Unsurprisingly, HMRC has lodged an appeal, but if the original decision is upheld it could cost the Treasury millions of pounds.

The case involves work-based training and development company Total People and how it was reimbursing its employees driving their own cars on business.

It paid a minority of employees a mileage allowance of 40p per mile, but the majority – 160 employees, who travelled at least 2,500 miles per annum - received a reduced mileage allowance of between 12-13p per mile, with an additional annual lump sum payment of between £3,600 and £3,700.

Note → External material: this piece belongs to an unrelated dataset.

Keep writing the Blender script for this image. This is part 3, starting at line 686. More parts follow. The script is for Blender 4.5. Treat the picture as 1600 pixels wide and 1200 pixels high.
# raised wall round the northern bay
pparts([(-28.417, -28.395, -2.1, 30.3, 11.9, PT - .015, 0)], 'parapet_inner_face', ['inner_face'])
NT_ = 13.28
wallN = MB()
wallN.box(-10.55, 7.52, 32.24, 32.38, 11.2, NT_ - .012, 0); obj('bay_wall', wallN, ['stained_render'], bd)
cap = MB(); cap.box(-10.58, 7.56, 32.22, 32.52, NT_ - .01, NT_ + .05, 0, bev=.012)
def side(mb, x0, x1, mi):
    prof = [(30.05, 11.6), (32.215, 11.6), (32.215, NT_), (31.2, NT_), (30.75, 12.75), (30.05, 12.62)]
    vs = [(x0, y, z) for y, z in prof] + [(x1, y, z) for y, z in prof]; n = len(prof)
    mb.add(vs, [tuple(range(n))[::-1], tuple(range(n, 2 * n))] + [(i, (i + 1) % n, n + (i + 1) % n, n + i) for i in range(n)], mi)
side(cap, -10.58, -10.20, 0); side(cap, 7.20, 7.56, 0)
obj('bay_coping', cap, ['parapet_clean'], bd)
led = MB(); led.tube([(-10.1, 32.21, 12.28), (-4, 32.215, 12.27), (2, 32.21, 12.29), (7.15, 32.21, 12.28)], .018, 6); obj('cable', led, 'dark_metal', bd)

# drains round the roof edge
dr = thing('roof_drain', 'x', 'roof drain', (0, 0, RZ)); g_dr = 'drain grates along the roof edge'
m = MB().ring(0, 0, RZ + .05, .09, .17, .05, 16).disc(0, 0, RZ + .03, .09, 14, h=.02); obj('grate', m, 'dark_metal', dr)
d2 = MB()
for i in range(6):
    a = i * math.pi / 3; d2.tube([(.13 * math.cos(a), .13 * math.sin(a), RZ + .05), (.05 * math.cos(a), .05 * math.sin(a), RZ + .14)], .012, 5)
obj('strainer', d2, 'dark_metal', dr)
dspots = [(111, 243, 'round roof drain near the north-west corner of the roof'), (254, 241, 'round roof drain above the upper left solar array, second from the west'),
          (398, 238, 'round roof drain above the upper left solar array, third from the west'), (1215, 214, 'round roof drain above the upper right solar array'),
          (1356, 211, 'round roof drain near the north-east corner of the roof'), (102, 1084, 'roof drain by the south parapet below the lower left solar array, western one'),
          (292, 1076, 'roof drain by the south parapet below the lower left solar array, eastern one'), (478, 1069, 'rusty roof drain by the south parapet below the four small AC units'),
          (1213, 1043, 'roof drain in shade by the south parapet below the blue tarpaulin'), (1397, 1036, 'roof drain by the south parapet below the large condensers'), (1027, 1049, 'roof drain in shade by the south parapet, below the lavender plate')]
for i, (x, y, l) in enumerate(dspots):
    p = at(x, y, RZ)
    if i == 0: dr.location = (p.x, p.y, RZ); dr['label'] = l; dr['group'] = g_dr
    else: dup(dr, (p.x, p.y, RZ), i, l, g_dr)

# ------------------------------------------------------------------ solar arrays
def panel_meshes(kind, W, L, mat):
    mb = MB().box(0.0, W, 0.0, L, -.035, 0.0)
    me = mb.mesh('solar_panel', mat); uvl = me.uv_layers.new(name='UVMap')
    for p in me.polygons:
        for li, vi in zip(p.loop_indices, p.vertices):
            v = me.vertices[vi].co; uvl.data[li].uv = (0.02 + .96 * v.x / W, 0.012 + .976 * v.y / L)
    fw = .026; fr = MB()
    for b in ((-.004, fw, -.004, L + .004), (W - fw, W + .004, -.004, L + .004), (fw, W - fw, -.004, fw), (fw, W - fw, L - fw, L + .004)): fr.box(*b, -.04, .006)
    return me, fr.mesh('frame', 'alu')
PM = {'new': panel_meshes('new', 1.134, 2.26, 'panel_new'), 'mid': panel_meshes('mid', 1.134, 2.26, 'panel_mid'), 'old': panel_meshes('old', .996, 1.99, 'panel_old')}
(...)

Total People had paid Class 1 National Insurance (NIC) on the allowance and had not taken account of the 28/27p per mile remaining from the 40p per mile NIC free limit.
HMRC took the view the lump sum was simply a payment of cash earnings for NIC purposes and, as such, National Insurance was due on the payments made.

However, Total People disagreed suggesting the lump sum was actually part reimbursement of the motoring costs incurred in using the car for business and should be treated as relevant motoring expenditure and therefore not subject to NIC.

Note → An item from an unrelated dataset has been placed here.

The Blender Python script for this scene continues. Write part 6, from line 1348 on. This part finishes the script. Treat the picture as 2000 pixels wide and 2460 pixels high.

It argued that its rationale for structuring the payments in this way was that a 40p per mile structure “risked encouraging staff to maximise their travel so as to maximise their profit”.

Total People claimed it had overpaid £146,165 in NI for the four years ending April 5, 2003, to 2006, with employers able to submit a reclaim for the previous six tax years.

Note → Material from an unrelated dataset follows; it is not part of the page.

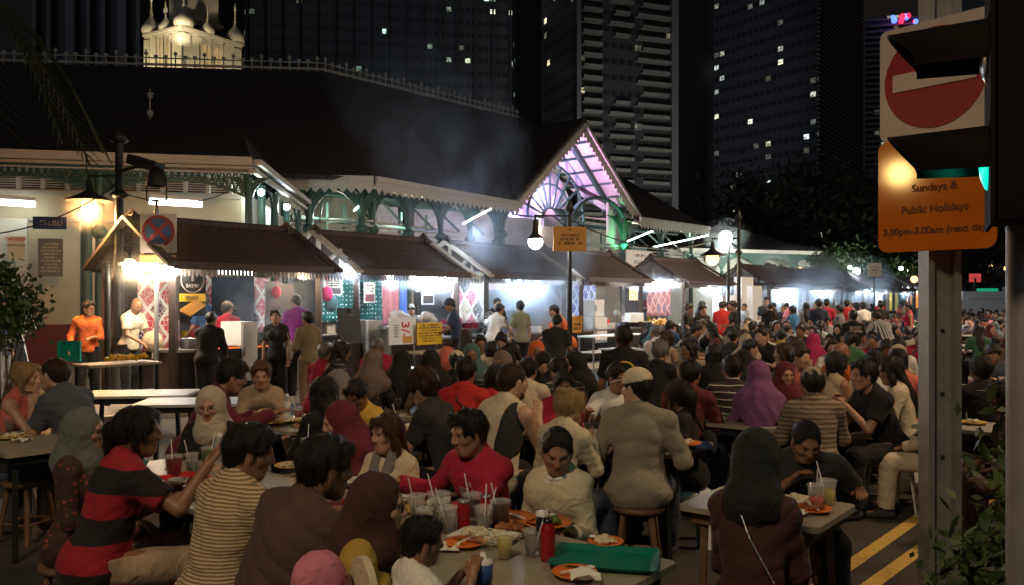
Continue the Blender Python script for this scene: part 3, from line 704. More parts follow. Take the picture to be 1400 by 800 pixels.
# ------------------------------------------------------------------ ground
g = B().add([(-400, -40, 0), (400, -40, 0), (400, 700, 0), (-400, 700, 0)], [(0, 1, 2, 3)]).build('road', 'asphalt', kind='structure')
fp = B(); fp.sheet([SP(-20, 12.0, .12), SP(90, 12.0, .12), SP(90, 24, .12), SP(-20, 24, .12)], .12, UP); fp.build('footpath', 'paving', kind='structure')
kb = B(); kb.bar(SP(-20, 11.92, .062), SP(90, 11.92, .062), .15, .124); kb.build('kerb', 'pale_trim', kind='structure')
ln = B()
def line(px0, py0, px1, py1, w):
    a, b = atz(px0, py0), atz(px1, py1); d = unit(b - a); n = np.cross(d, UP); a2 = a - d * 5; b2 = b + d * 9
    ln.add([a2 - n * w / 2 + UP * .004, b2 - n * w / 2 + UP * .004, b2 + n * w / 2 + UP * .004, a2 + n * w / 2 + UP * .004], [(0, 1, 2, 3)])
line(1135, 792, 1250, 712, .10); line(1205, 790, 1290, 728, .10); ln.build('road_markings', 'road_paint', kind='structure')
# ------------------------------------------------------------------ the market hall: octagonal, deep tiled roofs on iron columns
EZ = 6.0
hall = thing('market_hall', at(520, 300, 30) * V(1, 1, 0), 'long Victorian market hall with tiled roofs, scalloped eaves and green iron columns', 'market hall')
E0, E1, E2, E3, E4 = (at(250, 236, 28.0), at(511, 243, 28.9), at(707, 277, 36.3), at(873, 298, 43.0), at(968, 311, 48.7))
for e in (E0, E1, E2, E3, E4): e[2] = EZ
R0, R1, R2 = at(-60, 84, 37), at(440, 98, 40), at(710, 163, 51.4)
R2b = at(760, 190, 56); R3 = at(968, 305, 60)
EL = at(-200, 236, 24)
EL[2] = EZ
_LF = at(706, 277, (EZ - CZ) * F / 133); _RF = at(874, 299, (EZ - CZ) * F / 111); _n = np.cross(unit(_RF - _LF), UP); _r = V(98 / F, 1, 0); PRE_PK = _r * ((_LF @ _n) / (_r @ _n)); PRE_PK[2] = CZ + (HY - 170) * PRE_PK[1] / F; PRE_PK = PRE_PK - unit(_n) * 6.2
rb = B(); rb.sheet([EL, E1, R1, R0], .15); rb.sheet([E1, E2, R2, R1], .15); PKi = PRE_PK
rb.sheet([E2, PKi, R2b, R2], .15); rb.sheet([E3, E4, at(885, 262, 56), R2b, PKi], .15)
ro = rb.build('roof', 'roof_tiles', hall); roof_uv(ro, .9)
back = B(); back.sheet([R0, R1, R1 + V(-6, 25, -1), R0 + V(0, 25, -1)], .15); back.sheet([R1, R2, R2 + V(-14, 16, -1), R1 + V(-6, 25, -1)], .15); o = back.build('upper_roof', 'roof_tiles', hall); roof_uv(o, .9)
cr = B()
for a, b in ((R0, R1), (R1, R2)):
    L = np.linalg.norm(b - a); n = int(L / .42); d = (b - a) / n
    cr.bar(a + UP * .12, b + UP * .12, .08, .10); cr.bar(a + UP * .42, b + UP * .42, .05, .05)
    for i in range(n):
        p = a + d * (i + .5); cr.bar(p, p + UP * (.75 if i % 3 == 0 else .55), .05, .05); cr.box(p + UP * (.62 if i % 3 == 0 else .50), (.16, .05, .12), unit(d))
cr.build('ridge_cresting', 'pale_trim', hall)
def valance(bb, a, b, drop, step=.22, th=.03, m=0):
    L = np.linalg.norm(b - a); n = max(2, int(L / step)); d = (b - a) / n; nn = unit(np.cross(d, UP))
    for i in range(n):
        p = a + d * i; q = a + d * (i + 1); bb.sheet([p, q, q - UP * drop * .55, (p + q) / 2 - UP * drop, p - UP * drop * .55], th, nn, m)
for a, b in ((E0 - V(0, 0, 0), E1), (E1, E2), (E3, E4)):
    o_ = unit(np.cross(b - a, UP)) * .12
    ga = B(); ga.bar(a + o_ - UP * .05, b + o_ - UP * .05, .14, .18); valance(ga, a + o_ - UP * .14, b + o_ - UP * .14, .42, .30); ga.build('scalloped_eave', 'pale_trim', hall)
so = B()
for a, b in ((E0, E1), (E1, E2), (E3, E4)):
    i_ = -unit(np.cross(b - a, UP)) * 5; so.sheet([a - UP * .2, b - UP * .2, b + i_ + UP * .5, a + i_ + UP * .5], .05)
so.build('soffit', 'cream_paint', hall)
# columns with fretted brackets
def column(p, along, h, z0=0., r=.13, br=1.2):
    b = B(); b.tube(p + UP * z0, p + UP * (h - .1), r, r * .8, 10); b.lathe(p + UP * (z0 + 0), [(r * 1.7, 0), (r * 1.7, .5), (r * 1.1, .6)], 10)
    b.lathe(p + UP * (h - 1.7), [(r, 0), (r * 1.7, .08), (r * 1.7, .2), (r, .3)], 10)
    for s in (1, -1):
        pr = None
        for k in range(9):
            t = k / 8 * math.pi / 2; q = p + UP * (h - .12 - br * (1 - math.sin(t))) + along * s * (r * .8 + br * (1 - math.cos(t)))
            if pr is not None:
                top = lambda w: np.array([w[0], w[1], h - .12]); b.sheet([pr, q, q * .3 + top(q) * .7 if k < 3 else top(q), pr * .3 + top(pr) * .7 if k < 4 else top(pr)], .06, np.cross(along, UP))
            pr = q
    return b
def colrow(a, b, n, inset, ends=(0, 1)):
    d = unit(b - a); inn = -unit(np.cross(d, UP)) * inset
    for i in range(n):
        t = ends[0] + (ends[1] - ends[0]) * i / (n - 1); p = a + (b - a) * t + inn; p[2] = 0
        column(p, d, EZ - .15).build('column', 'iron_green', hall)
colrow(E0, E1, 3, .9, (.35, .93)); colrow(E1, E2, 5, .9, (.1, .97)); colrow(E3, E4, 3, .9, (.05, .95))
# parapet with a slatted screen, and the lit inside
pw = B(); sl = B()
for a, b in ((E0, E1), (E1, E2), (E2, E3), (E3, E4 + (E4 - E3) * .2)):
    inn = -unit(np.cross(b - a, UP)) * 1.1; A, C_ = a + inn, b + inn; A[2] = C_[2] = 1.8; pw.bar(A, C_, .2, 3.6)
    for k in range(6): q = 3.75 + k * .17; sl.bar(A * V(1, 1, 0) + UP * q, C_ * V(1, 1, 0) + UP * q, .04, .07)
pw.build('parapet', 'white_wall', hall); sl.build('slatted_screen', 'pale_trim', hall)
iw = B()
for a, b in ((E0, E1), (E1, E2), (E2, E3), (E3, E4)):
    inn = -unit(np.cross(b - a, UP)) * 7; A, C_ = a + inn, b + inn; A[2] = C_[2] = 3.3; iw.bar(A, C_, .2, 6.6)
iw.build('inner_wall', 'inner_paint', hall)
for a, b in ((E0, E1), (E1, E2), (E3, E4)):
    nn_ = -unit(np.cross(b - a, UP)); d_ = unit(b - a); L_ = np.linalg.norm(b - a)
    for k in range(int(L_ / 1.7)):
        q = (a + d_ * (k + .6) * 1.7) * V(1, 1, 0); B().tube(q + nn_ * 4.2, q + nn_ * 4.2 + UP * 5.6, .07, .07, 8).build('column', 'iron_green', hall)
        bm_ = B(); bm_.bar(q + nn_ * 1.2 + UP * 5.55, q + nn_ * 6.5 + UP * 6.2, .07, .12); bm_.bar(q + nn_ * 1.0 + UP * 4.6, q + nn_ * 2.2 + UP * 5.6, .06, .08); bm_.build('roof_brace', 'iron_green', hall)
    B().bar(a * V(1, 1, 0) + nn_ * 4.2 + UP * 4.9, b * V(1, 1, 0) + nn_ * 4.2 + UP * 4.9, .08, .16).build('tie_beam', 'iron_green', hall)
for (x0, y0, x1, y1, Y) in ((484, 288, 510, 263, 29.5), (633, 306, 676, 283, 34), (858, 330, 892, 316, 40), (893, 338, 968, 322, 44)):
    a, b = at(x0, y0, Y), at(x1, y1, Y + 1); B().tube(a, b, .036, .036, 8).build('strip_light', 'tube_white', hall)
for px, py, Y, e in ((450, 290, 32, 70), (560, 300, 36, 90), (640, 300, 39, 70), (860, 310, 47, 80), (930, 320, 49, 110)):
    lamp('hall_lamp', 'POINT', at(px, py, Y), e * 1.7, (.95, 1, .88), .2)
# --- entrance gable with its fan window
PK = at(798, 168, 37.5); LF = at(707, 277, 35.0); RF = at(873, 298, 41.0)
LF[2] = RF[2] = EZ; LF = at(706, 277, (EZ - CZ) * F / 133); RF = at(874, 299, (EZ - CZ) * F / 111)
GD = unit(RF - LF); GI = -unit(np.cross(GD, UP)); MID = (LF + RF) / 2; PK = MID.copy(); 
def gx(px):   # point of the gable plane under a photo column
    n = np.cross(GD, UP); r = V((px - 700) / F, 1, 0); t = (LF @ n) / (r @ n); return r * t
PK = gx(798); PK[2] = CZ + (HY - 170) * PK[1] / F
gb = B()
for a in (LF, RF):
    d = unit(PK - a); gb.bar(a - d * .3, PK, .14, .34, up=np.cross(GD, UP)); 
    L = np.linalg.norm(PK - a); n = int(L / .3)
    for i in range(n):
        p = a + d * (i * L / n); q = a + d * ((i + 1) * L / n); dn = unit(np.cross(d, np.cross(GD, UP))); dn = dn if dn[2] < 0 else -dn
        gb.sheet([p, q, q + dn * .28, (p + q) / 2 + dn * .46, p + dn * .28], .04, np.cross(GD, UP))
gb.build('gable_bargeboard', 'pale_trim', hall)
pr = B()
for a in (LF, RF):
    pr.sheet([a + UP * .25, PK + UP * .25, PK + GI * 6.4 + UP * .25, a + GI * .5 + UP * .25], .12)
o = pr.build('gable_roof', 'roof_tiles', hall); roof_uv(o, .9)
ps = B()
for a in (LF, RF): ps.sheet([a + GI * .1 - UP * .02, PK + GI * .1 - UP * .02, PK + GI * 6 - UP * .02, a + GI * 1.2 - UP * .02], .05)
ps.build('gable_ceiling', 'white_wall', hall)
rib = B()
for k in range(1, 7):
    for a in (LF, RF):
        t = k / 7; p = a + (PK - a) * t; rib.bar(p + GI * .3 - UP * .12, p + GI * (1.2 + 4.8 * t) - UP * .12, .10, .10)
for a in (LF, RF): rib.bar(a + GI * 1.2 - UP * .2, PK + GI * 1.2 - UP * .3, .16, .2, up=np.cross(GD, UP))
rib.build('gable_rafter', 'iron_green', hall)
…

Ruling in favour of Total People, the tribunal judge Richard Barlow said: “The most important single piece of evidence is the absence of a link between the increase in salary and the increase in motoring allowances. The appellant’s rationale for structuring the payments as it did is also significant.”

Mike Moore, director, Deloitte Car Consulting, told Fleet News that this sort of payment structure was reasonably commonplace.

“We are currently speaking to over 70 organisations with a similar fact pattern, but that could be a small fraction of the potential companies,” he said.

“The issue is whether the cash allowance is deemed relevant motoring expenditure, but HMRC has always interpreted the rules quite narrowly.

“However, if this decision is upheld it could have a significant impact for many businesses.”

Nathan Male, senior manager, Deloitte Car Consulting, added: “Even if the structure of an employer’s cash allowance policy is such that they are unlikely to be successful in making an NIC reclaim, they should be looking to amend it so they can benefit going forward.”

No date has yet been set as to when the appeal hearing will take place.

What should you do?

If you are an employer:

Any employer that operates a cash allowance and currently reimburses employees travelling business mileage at less than 40p per mile should review their potential for making a claim.

In addition, employers should also be looking forwards with a view to restructuring the structure of their cash allowance arrangements to deliver the NIC saving at source.

If you are an employee:

If you are reimbursed for business mileage whilst using your own car at less than the HMRC approved mileage rates, you should ensure that you claim tax relief for the difference between the amount you are reimbursed and the approved rates.

The current approved mileage rates are 40p for the first 10,000 business miles in a tax year and 25p per mile thereafter.